Dataset content:
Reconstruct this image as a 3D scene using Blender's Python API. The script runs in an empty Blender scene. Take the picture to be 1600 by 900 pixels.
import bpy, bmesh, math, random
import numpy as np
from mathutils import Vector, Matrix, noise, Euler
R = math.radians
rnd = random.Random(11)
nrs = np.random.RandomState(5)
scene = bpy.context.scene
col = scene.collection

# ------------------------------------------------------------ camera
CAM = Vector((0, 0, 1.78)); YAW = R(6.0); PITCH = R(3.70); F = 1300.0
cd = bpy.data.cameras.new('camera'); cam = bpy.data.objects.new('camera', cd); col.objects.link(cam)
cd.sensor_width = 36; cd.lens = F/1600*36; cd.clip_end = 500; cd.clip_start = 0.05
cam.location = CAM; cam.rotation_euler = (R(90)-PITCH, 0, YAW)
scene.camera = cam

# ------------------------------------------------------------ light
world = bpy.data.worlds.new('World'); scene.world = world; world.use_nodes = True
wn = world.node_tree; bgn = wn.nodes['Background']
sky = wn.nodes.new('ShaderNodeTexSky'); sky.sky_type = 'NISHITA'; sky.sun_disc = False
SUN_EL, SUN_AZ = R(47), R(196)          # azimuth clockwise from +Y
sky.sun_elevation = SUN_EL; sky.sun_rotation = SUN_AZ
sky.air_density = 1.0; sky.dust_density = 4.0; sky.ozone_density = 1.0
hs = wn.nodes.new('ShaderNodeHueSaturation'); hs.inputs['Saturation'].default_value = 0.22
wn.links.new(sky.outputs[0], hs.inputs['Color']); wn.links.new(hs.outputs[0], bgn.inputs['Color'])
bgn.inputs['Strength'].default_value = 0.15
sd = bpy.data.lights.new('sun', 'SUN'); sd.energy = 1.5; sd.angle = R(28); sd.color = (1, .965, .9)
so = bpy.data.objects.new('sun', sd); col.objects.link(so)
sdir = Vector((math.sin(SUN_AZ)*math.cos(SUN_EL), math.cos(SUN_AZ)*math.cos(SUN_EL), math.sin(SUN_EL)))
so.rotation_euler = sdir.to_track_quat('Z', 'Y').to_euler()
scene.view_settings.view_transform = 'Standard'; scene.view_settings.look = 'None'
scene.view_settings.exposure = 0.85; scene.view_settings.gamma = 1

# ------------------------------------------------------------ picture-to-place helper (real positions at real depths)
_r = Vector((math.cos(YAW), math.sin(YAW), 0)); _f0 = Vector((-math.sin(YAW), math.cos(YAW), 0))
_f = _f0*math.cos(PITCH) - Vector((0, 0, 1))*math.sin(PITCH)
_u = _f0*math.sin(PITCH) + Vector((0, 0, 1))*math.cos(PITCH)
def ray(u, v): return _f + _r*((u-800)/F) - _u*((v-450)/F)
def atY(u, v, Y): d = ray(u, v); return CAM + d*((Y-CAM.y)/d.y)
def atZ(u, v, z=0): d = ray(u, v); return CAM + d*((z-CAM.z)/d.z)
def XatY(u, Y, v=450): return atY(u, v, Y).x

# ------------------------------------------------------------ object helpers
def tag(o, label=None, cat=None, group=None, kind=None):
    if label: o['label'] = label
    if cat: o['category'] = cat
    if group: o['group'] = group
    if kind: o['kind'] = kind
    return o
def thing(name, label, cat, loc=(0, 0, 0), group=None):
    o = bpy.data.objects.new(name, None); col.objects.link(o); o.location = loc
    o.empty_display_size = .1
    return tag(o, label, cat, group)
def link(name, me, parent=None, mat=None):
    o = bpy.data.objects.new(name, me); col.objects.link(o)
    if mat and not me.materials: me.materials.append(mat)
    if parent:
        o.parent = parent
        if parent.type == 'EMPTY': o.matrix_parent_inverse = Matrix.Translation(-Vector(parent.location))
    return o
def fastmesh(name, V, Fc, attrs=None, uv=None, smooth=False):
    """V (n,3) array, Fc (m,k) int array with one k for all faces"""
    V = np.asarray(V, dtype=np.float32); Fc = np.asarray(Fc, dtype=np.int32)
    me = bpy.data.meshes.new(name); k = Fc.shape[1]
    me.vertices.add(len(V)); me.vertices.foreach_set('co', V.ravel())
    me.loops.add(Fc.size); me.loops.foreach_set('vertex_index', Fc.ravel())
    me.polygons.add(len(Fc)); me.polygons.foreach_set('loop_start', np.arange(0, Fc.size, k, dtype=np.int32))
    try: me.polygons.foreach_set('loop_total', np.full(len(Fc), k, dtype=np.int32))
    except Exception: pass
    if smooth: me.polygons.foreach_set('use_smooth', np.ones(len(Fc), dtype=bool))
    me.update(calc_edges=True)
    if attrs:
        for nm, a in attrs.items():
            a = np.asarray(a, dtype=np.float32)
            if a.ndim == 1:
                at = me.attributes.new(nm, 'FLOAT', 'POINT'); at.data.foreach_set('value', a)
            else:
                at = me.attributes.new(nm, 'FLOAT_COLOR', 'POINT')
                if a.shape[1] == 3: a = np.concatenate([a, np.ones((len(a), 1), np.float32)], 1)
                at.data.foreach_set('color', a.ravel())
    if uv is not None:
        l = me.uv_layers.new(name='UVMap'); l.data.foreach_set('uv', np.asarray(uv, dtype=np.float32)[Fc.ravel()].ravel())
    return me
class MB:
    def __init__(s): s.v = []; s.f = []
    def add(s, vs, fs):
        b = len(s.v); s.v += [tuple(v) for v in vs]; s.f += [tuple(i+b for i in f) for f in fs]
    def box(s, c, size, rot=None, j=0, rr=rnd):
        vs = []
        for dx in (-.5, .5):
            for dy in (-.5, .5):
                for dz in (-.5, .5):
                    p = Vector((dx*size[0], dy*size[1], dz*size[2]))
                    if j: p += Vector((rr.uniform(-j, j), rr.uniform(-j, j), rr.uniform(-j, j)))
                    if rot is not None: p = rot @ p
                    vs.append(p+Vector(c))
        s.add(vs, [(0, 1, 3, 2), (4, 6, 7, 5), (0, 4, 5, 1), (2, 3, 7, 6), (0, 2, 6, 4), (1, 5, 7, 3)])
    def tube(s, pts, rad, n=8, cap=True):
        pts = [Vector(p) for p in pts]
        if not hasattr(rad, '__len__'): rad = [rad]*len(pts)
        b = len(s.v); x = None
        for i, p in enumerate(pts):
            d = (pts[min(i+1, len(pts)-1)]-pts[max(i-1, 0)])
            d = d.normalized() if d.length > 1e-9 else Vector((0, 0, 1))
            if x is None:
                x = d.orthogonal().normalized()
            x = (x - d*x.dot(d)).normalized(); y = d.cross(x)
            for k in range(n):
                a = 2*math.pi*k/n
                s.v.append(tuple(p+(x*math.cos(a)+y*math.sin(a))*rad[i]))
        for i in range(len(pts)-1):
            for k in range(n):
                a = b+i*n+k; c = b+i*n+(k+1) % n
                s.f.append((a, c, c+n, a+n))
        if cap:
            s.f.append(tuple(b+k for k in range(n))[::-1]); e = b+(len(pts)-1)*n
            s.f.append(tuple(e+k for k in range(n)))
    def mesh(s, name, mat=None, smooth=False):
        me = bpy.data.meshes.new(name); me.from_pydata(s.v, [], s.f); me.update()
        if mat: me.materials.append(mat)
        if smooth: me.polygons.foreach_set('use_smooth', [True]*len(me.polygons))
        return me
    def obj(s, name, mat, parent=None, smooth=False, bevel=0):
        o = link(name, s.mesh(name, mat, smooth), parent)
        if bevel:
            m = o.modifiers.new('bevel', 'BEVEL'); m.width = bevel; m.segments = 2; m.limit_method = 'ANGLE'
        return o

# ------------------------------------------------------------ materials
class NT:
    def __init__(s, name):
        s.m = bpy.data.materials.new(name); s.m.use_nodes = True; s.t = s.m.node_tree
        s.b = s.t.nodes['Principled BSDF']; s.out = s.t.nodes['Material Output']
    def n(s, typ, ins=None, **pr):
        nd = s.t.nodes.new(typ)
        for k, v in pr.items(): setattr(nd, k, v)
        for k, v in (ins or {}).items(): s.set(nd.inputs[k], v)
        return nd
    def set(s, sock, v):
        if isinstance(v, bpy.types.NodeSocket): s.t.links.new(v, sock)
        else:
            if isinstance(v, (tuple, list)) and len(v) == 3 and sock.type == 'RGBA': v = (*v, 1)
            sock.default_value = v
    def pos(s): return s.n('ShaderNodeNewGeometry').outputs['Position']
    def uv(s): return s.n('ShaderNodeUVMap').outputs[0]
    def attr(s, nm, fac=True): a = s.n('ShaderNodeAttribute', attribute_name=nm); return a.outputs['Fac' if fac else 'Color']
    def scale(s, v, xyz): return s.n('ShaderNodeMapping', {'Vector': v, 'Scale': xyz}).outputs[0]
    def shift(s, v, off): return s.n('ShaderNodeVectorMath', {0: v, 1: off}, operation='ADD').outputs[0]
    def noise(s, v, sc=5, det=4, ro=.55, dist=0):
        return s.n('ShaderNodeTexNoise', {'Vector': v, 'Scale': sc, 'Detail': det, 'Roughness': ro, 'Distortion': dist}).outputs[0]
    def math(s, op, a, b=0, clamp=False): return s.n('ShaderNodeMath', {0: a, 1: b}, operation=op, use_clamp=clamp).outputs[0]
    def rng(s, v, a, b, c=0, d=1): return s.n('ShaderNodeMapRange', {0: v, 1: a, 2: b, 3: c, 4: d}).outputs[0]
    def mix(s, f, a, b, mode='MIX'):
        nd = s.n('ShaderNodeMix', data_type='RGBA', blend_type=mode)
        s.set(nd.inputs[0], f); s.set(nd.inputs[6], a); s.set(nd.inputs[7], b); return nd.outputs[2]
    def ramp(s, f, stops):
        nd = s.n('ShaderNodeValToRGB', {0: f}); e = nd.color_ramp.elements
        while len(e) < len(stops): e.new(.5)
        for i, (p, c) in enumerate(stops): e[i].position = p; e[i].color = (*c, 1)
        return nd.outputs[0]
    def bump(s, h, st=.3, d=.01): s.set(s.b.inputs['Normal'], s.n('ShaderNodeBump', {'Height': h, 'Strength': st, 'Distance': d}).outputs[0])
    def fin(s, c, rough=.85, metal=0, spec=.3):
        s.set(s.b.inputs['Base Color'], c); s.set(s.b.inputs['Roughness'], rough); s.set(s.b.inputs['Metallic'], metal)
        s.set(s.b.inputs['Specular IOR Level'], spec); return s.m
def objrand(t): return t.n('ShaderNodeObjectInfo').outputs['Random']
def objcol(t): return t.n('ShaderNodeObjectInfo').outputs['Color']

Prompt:
Begin with the first line of the data above and, please, print each line exactly until you have printed the line containing "col = scene.collection"; print nothing else.

Solution for this exercise:
Reconstruct this image as a 3D scene using Blender's Python API. The script runs in an empty Blender scene. Take the picture to be 1600 by 900 pixels.
import bpy, bmesh, math, random
import numpy as np
from mathutils import Vector, Matrix, noise, Euler
R = math.radians
rnd = random.Random(11)
nrs = np.random.RandomState(5)
scene = bpy.context.scene
col = scene.collection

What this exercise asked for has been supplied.